Texas filed a lawsuit on Monday against the state of California over its ban on official employee travel to states with laws it considers anti-LGBTQ — including Texas.

In the suit, filed in the U.S. Supreme Court, Texas claims California has “targeted” the state because “Texas protects the religious freedom of faith-based child welfare providers,” adding that California’s ban on state-sponsored travel amounts to “economic sanctions” against Texas. 

“California is attempting to punish Texans for respecting the right of conscience for foster care and adoption providers,” Texas Attorney General Ken Paxton said in a new release. 

California’s ban on state-funded travel for employees began in 2017 with four states — North Carolina, Mississippi, Tennessee and Kansas — which the Golden State considered as having anti-LGBTQ legislation on the books. The ban notably followed North Carolina’s notorious HB2 law, which blocked many transgender people from using restrooms corresponding with their gender identity. (HB2 was later repealed, but the compromise bill kept much of its discriminatory thrust.)  

California later added several more states to its ban — a total of 11 to date — including Texas, which has a law allowing adoption providers to reject potential parents who conflict with their religious beliefs, meaning they can prevent same-sex couples from adopting or fostering children.

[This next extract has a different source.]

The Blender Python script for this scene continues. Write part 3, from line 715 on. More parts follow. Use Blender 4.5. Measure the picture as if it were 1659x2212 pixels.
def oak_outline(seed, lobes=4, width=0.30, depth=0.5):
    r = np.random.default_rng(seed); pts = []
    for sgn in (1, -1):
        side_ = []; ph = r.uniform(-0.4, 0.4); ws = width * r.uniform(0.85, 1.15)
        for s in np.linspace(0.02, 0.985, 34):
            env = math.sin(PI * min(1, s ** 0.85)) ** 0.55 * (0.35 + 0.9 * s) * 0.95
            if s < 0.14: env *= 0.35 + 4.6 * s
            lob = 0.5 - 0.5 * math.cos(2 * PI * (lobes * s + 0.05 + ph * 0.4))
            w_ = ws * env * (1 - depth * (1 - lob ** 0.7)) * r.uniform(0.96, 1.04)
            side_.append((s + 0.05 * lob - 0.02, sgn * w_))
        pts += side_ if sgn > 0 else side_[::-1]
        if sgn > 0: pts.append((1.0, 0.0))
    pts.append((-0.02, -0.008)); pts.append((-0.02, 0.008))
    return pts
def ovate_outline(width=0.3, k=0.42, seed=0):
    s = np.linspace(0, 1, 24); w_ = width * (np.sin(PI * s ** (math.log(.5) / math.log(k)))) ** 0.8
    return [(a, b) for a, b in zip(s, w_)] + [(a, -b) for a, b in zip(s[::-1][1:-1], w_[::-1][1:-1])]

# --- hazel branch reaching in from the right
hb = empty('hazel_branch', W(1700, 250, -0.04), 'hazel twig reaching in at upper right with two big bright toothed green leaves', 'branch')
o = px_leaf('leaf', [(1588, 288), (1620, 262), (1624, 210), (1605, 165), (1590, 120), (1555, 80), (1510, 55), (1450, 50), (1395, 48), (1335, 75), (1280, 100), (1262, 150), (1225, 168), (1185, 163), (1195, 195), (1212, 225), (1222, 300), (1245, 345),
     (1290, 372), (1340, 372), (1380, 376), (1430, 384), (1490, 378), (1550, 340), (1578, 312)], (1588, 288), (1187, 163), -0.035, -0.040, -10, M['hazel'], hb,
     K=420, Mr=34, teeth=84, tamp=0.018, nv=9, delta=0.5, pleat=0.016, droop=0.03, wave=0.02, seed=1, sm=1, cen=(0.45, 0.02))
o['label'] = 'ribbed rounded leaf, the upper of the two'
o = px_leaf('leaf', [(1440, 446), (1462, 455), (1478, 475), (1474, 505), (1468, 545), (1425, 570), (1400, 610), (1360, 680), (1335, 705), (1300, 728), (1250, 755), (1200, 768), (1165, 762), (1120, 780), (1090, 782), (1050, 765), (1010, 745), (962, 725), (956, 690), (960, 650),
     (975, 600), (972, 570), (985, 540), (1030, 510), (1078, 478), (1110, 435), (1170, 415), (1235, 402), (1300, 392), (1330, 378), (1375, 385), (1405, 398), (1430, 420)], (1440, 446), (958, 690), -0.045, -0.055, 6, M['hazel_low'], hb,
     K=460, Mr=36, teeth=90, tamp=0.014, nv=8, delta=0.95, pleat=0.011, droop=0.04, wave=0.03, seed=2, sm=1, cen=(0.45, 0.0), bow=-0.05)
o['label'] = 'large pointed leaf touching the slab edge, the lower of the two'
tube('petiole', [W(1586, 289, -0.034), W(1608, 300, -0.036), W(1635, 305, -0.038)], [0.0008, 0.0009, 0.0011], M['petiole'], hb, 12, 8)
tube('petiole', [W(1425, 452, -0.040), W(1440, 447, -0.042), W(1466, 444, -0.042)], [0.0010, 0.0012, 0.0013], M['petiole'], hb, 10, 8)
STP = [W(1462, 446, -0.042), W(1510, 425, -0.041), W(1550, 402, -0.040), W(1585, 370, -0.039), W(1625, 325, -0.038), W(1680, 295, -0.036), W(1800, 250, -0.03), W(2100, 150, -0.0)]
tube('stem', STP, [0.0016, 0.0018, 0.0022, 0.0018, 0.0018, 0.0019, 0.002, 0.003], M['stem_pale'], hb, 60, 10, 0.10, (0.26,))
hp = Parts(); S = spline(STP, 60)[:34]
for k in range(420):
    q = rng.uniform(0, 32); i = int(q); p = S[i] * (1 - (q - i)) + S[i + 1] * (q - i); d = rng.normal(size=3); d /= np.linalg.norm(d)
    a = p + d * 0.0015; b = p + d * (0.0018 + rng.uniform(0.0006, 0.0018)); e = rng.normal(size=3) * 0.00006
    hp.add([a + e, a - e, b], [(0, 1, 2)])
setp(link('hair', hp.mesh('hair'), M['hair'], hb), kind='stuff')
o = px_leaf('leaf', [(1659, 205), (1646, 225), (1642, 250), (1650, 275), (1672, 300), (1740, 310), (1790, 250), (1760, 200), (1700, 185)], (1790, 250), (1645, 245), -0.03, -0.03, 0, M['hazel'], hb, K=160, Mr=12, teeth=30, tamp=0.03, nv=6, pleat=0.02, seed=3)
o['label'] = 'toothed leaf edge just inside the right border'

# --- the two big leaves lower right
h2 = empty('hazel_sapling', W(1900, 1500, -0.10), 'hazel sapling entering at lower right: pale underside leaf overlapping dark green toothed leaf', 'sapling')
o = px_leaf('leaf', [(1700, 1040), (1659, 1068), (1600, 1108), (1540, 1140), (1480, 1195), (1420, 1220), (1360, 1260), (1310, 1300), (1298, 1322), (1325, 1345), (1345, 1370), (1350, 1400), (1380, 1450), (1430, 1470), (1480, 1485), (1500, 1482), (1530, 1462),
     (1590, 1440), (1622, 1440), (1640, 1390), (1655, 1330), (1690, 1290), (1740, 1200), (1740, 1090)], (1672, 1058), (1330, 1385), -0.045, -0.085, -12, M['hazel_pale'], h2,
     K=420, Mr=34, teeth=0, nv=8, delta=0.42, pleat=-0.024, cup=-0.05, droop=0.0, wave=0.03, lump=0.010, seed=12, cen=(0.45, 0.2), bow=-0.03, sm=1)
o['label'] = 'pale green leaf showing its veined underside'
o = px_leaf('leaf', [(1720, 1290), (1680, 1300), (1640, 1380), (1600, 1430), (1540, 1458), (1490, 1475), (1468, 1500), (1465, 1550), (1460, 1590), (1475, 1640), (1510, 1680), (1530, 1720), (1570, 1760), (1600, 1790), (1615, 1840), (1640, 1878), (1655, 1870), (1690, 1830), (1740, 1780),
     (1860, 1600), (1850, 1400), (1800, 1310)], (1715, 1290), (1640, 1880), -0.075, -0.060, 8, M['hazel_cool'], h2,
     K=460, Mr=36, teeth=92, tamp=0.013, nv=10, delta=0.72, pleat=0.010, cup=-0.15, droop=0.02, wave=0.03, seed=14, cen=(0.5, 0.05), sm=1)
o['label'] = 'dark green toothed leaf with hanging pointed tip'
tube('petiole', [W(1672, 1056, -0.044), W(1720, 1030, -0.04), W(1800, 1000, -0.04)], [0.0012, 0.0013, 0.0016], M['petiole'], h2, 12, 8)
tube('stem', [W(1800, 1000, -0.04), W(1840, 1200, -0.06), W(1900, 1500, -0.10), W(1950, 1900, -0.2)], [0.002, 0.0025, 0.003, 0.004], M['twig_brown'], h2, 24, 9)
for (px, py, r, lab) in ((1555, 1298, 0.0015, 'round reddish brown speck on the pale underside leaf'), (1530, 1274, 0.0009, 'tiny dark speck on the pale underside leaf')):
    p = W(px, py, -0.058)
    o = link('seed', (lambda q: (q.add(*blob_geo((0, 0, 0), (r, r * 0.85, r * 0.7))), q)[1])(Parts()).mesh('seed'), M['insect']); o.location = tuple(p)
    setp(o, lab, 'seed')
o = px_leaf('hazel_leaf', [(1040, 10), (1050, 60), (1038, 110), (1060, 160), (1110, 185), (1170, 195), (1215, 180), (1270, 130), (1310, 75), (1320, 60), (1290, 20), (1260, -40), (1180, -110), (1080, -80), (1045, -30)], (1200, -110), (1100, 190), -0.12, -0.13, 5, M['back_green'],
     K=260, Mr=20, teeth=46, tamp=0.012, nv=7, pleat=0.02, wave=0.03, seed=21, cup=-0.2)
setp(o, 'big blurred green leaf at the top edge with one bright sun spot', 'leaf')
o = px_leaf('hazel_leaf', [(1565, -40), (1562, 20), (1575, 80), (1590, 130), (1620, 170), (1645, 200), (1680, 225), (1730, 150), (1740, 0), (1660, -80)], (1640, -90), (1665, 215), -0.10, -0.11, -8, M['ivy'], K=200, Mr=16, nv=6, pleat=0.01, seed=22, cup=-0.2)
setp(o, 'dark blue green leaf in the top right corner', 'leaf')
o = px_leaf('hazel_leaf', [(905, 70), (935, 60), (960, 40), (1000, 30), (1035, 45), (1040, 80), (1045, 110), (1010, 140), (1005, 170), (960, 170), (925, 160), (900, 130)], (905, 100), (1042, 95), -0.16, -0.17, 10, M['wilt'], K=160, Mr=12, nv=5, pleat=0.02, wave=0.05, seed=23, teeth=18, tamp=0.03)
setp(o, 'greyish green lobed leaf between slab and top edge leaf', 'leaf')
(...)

California Attorney General Xavier Becerra’s office said it was reviewing Texas’ complaint. 

“In California, we have chosen not to use taxpayer money to support laws discriminating against the LGBTQ community,” the AG’s office said.  

California’s legislation says that bans on official travel will continue against states as long as these have laws on the books that discriminate “on the basis of sexual orientation, gender identity, or gender expression.”

The outcome of Monday’s lawsuit could determine whether the Golden State’s ban can remain in effect.